Schebler grand slam highlights Reds’ rout of Mets

If anybody doubted that Scott Schebler had put behind him the shoulder problems that hampered his batting stroke for weeks after the All-Star break, he erased them with one swing of the bat on Tuesday night.

Cincinnati’s right fielder capped a fivc-run first inning rally with his first career grand slam and tied his single-game career high with five runs batted in as the Reds emphatically snapped their 14-game losing streak against the New York Mets with a 14-4 win.

“I hit a walkoff grand slam in (minor league) High A,” Schebler, who was 3-for-9 with eight RBIs with the bases loaded this season going into into the game, said of his last grand slam. “That’s the last one I remember. It doesn’t happen often, especially not to me. I’m not like Scooter (Gennett), who hits one every other at bat.”

Gennett has hit three grand slams this season.

Before a “Bark in the Park” night crowd of 12,946 – the third-smallest of the season at Great American Ball Park – the Reds beat New York for the first time since a 2-1 win on Sept. 6, 2014, in Cincinnati.

Adam Duvall added a three-run homer in Cincinnati’s seven-run eighth and Eugenio Suarez went 3-for-4. All of the Reds starting position players finished with at least one hit and five had two or more.

The Mets resorted to using catcher Kevin Plawecki to finish the 12-batter eighth. He is the first position player to pitch against the Reds since Pittsburgh’s Jaff Decker in a 15-5 Cincinnati win on July 30, 2015.

Sal Romano came up one inning short in his bid to become Cincinnati’s first starting pitcher this season to go at least seven innings, but the rookie right-hander still turned in a creditable performance as one of the platoon of young pitchers trying to gain an upper hand in the competition for 2018 rotation slots. Romano (4-5), who grew up on Long Island a few miles east of the Mets home field, allowed six hits and three runs with just two walks and five strikeouts in six innings.

“I think it was 14,” he said the losing streak to the Mets. “It was nice to get a win today and be a part of it.”

His earned-run average over his last three games is 2.70.

Schebler went into Tuesday’s game hitting .370 with three doubles, a triple, two home runs and six runs batted in over nine games – including seven starts – since coming off the disabled list on August 18. He’d been sidelined for 17 days with a left shoulder strain that had been a primary reason for his .177 batting average, three home runs and seven RBIs since the All-Star break. He hit .254 with 22 home runs and 44 RBIs before the break.

“He’s giving us good, consistent at bats,” manager Bryan Price said. “He’s got good power, but he’s squaring up the ball to right- and left-center field. It’s a good sign that he’s not just pulling it. It’s just good to see him back swinging the bat the way he is. He’s got an opportunity to be a real beast.”

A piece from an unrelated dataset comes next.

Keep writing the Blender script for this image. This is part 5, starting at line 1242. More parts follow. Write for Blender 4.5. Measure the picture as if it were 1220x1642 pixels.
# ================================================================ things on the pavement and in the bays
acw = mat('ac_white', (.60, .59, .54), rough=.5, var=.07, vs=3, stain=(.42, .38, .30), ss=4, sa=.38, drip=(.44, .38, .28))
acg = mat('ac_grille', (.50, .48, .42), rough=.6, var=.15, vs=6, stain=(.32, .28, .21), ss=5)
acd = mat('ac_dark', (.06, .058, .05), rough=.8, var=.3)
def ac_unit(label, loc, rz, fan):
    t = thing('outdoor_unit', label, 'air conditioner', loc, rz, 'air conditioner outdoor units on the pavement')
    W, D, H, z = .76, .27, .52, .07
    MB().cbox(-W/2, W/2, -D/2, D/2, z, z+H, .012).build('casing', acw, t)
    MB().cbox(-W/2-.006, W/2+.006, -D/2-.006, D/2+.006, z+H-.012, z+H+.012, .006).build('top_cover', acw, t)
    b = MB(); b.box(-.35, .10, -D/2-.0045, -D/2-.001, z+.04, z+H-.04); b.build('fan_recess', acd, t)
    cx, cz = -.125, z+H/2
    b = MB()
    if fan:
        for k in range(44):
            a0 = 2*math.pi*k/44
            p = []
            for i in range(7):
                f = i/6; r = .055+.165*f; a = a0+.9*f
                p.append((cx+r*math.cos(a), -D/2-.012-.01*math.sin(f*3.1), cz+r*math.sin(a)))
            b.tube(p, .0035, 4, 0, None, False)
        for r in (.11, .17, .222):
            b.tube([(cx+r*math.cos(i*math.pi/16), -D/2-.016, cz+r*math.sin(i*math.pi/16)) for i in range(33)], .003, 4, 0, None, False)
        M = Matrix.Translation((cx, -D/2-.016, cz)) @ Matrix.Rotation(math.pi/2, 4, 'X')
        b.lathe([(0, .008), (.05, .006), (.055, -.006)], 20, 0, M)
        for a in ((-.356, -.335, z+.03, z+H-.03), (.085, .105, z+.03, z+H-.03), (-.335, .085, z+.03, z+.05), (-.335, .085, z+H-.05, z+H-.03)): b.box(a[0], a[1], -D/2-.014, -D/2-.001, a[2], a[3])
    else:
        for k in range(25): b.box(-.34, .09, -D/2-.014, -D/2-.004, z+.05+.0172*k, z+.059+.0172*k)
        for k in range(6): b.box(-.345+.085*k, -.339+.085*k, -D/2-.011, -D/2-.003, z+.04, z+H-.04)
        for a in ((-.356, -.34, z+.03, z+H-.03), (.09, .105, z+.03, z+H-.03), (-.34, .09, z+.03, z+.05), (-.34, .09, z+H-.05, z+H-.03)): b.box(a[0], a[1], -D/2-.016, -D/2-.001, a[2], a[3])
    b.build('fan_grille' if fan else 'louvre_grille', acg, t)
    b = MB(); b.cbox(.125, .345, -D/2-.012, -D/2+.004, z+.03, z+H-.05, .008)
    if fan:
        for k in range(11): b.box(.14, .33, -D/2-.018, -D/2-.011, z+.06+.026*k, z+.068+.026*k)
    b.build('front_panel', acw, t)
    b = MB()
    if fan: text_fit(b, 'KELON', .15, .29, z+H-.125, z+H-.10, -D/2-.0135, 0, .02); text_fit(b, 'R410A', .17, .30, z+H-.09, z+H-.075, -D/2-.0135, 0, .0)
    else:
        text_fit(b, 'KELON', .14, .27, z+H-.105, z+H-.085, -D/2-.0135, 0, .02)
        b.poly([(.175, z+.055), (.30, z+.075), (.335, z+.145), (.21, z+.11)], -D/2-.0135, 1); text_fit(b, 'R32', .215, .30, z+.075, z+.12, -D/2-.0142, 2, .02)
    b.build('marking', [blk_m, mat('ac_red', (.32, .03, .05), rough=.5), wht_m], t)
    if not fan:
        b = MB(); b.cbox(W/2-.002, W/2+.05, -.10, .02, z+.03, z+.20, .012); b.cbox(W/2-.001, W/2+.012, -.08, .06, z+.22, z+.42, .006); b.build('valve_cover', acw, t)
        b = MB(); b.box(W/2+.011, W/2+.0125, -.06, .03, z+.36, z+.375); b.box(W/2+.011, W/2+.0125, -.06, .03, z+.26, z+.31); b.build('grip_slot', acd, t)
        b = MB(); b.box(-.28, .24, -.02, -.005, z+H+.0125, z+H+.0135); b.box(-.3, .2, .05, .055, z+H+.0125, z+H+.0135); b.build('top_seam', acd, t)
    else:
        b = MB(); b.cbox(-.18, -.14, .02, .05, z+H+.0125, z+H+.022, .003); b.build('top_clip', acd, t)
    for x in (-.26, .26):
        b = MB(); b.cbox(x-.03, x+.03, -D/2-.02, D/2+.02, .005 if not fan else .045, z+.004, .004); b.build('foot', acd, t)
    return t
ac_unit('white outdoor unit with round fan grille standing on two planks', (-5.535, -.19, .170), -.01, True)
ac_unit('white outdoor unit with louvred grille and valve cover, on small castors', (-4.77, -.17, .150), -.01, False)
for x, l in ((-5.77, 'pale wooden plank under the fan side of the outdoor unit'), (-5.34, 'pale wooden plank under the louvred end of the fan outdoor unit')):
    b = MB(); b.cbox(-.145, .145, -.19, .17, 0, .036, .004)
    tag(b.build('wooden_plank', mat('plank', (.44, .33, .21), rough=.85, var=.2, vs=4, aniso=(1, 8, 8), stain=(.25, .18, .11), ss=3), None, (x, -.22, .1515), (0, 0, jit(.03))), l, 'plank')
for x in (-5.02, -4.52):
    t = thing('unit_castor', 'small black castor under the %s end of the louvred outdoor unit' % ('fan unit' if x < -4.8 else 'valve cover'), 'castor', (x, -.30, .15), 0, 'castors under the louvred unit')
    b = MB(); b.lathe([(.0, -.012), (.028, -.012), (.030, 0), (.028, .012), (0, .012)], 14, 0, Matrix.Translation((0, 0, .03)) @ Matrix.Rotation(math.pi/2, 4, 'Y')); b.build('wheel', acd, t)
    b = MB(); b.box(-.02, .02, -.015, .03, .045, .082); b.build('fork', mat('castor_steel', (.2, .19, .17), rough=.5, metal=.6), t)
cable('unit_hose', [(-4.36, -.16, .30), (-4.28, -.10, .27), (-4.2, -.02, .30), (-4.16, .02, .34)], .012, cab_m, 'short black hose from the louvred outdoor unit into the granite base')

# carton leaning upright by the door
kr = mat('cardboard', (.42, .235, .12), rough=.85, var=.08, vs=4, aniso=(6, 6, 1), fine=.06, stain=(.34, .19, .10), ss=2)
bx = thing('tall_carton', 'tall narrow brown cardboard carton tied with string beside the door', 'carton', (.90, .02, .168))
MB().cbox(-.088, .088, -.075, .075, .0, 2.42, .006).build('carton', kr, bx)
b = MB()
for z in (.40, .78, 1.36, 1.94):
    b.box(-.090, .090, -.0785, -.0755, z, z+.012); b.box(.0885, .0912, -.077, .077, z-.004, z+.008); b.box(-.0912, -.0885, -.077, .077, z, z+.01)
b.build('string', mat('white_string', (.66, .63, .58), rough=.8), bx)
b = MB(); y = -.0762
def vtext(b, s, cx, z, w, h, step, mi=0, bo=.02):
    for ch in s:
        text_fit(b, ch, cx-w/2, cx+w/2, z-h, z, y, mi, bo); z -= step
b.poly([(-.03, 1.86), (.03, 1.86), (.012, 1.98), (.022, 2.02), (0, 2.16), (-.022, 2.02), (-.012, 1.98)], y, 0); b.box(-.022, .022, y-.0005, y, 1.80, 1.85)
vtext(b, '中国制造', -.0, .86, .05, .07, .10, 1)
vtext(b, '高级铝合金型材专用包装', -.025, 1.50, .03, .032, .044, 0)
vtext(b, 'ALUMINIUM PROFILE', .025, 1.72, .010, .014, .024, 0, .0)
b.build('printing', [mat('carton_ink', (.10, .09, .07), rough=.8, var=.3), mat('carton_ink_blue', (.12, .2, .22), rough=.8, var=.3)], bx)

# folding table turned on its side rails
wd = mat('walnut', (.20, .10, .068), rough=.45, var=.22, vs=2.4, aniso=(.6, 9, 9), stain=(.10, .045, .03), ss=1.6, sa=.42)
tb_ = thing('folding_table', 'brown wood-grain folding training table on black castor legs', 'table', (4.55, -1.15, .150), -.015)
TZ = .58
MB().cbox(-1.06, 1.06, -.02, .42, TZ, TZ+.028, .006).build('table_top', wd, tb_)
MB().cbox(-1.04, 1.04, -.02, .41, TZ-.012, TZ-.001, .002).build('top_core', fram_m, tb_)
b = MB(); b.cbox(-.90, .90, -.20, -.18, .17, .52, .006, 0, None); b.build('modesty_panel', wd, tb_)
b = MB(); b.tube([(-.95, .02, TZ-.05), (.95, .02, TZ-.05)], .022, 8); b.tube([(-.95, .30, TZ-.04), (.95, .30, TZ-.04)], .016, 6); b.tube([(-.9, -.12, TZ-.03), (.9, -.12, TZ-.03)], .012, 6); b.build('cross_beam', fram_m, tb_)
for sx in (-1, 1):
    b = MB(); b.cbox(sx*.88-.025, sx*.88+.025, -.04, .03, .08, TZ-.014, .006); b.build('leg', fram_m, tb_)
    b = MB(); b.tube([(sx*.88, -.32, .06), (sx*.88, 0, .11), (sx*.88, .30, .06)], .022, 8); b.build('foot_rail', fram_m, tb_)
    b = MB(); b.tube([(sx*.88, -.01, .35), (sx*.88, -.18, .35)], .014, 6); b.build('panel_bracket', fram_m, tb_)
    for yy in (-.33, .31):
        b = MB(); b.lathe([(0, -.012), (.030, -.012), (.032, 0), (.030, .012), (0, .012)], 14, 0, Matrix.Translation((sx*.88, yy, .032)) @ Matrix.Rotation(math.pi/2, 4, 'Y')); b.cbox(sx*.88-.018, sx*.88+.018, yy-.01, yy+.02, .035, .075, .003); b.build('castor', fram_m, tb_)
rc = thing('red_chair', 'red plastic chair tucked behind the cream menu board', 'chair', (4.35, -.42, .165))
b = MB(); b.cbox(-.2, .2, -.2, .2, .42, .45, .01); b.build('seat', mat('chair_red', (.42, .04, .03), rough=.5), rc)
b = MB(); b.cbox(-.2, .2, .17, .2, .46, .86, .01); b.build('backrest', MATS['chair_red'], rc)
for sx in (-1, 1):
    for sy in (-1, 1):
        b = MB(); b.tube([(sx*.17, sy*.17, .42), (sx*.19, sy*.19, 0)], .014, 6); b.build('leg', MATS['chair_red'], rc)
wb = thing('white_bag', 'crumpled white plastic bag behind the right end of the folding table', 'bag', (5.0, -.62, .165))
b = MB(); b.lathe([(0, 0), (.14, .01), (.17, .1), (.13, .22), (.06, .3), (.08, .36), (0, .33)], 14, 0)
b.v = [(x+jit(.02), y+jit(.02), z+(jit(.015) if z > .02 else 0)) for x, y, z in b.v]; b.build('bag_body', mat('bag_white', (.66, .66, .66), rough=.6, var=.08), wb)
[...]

Romano walked Jose Reyes to lead off the game. Reyes scored on Asdrubal Cabrera’s one-out double for a 1-0 Mets lead.

Zack Cozart started the Reds rally by beating out a one-out infield single to shortstop Amed Rosario. Joey Votto, who played his 1,400th game in a Reds uniform, breaking a tie with Baseball Hall of Fame outfielder Edd Roush for 10th on the franchise career games played list, followed with a walk, his sixth in his last six plate appearances.

That’s the longest streak of consecutive walks since Colorado’s Brad Hawpe had six straight on June 22-23, 2008, according to Elias Sports Bureau as reported by the Reds.

Votto walked two more times in the game, giving him eight in his last nine plate appearances, and added an RBI single in the eighth.

Adam Duvall struck out, but Scooter Gennett walked to load the bases. Cozart scored on Suarez’s single to left field, giving the third baseman 20 RBIs in August.

Schebler followed by clubbing a 1-1 pitch into the right-center field seats for his 26th homer of the season. The grand-slam was Cincinnati’s sixth of the season, three short of the club record of nine, set in 2002, the year before moving into Great American Ball Park.

Scooter Gennett drove in one of Cincinnati’s two fifth-inning runs and scored the other. Zack Cozart scored from third on Gennett’s sharp grounder that glanced off Mets starting pitcher Chris Flexen (3-3). Gennett later scored on Schebler’s single to right.

Romano recorded 10 straight outs before the New York collected three consecutive two-out hits and scored two runs in the sixth.

“I have to tip my hat to the defense,” Romano said. “I was pitching to contact and they made a lot of plays.”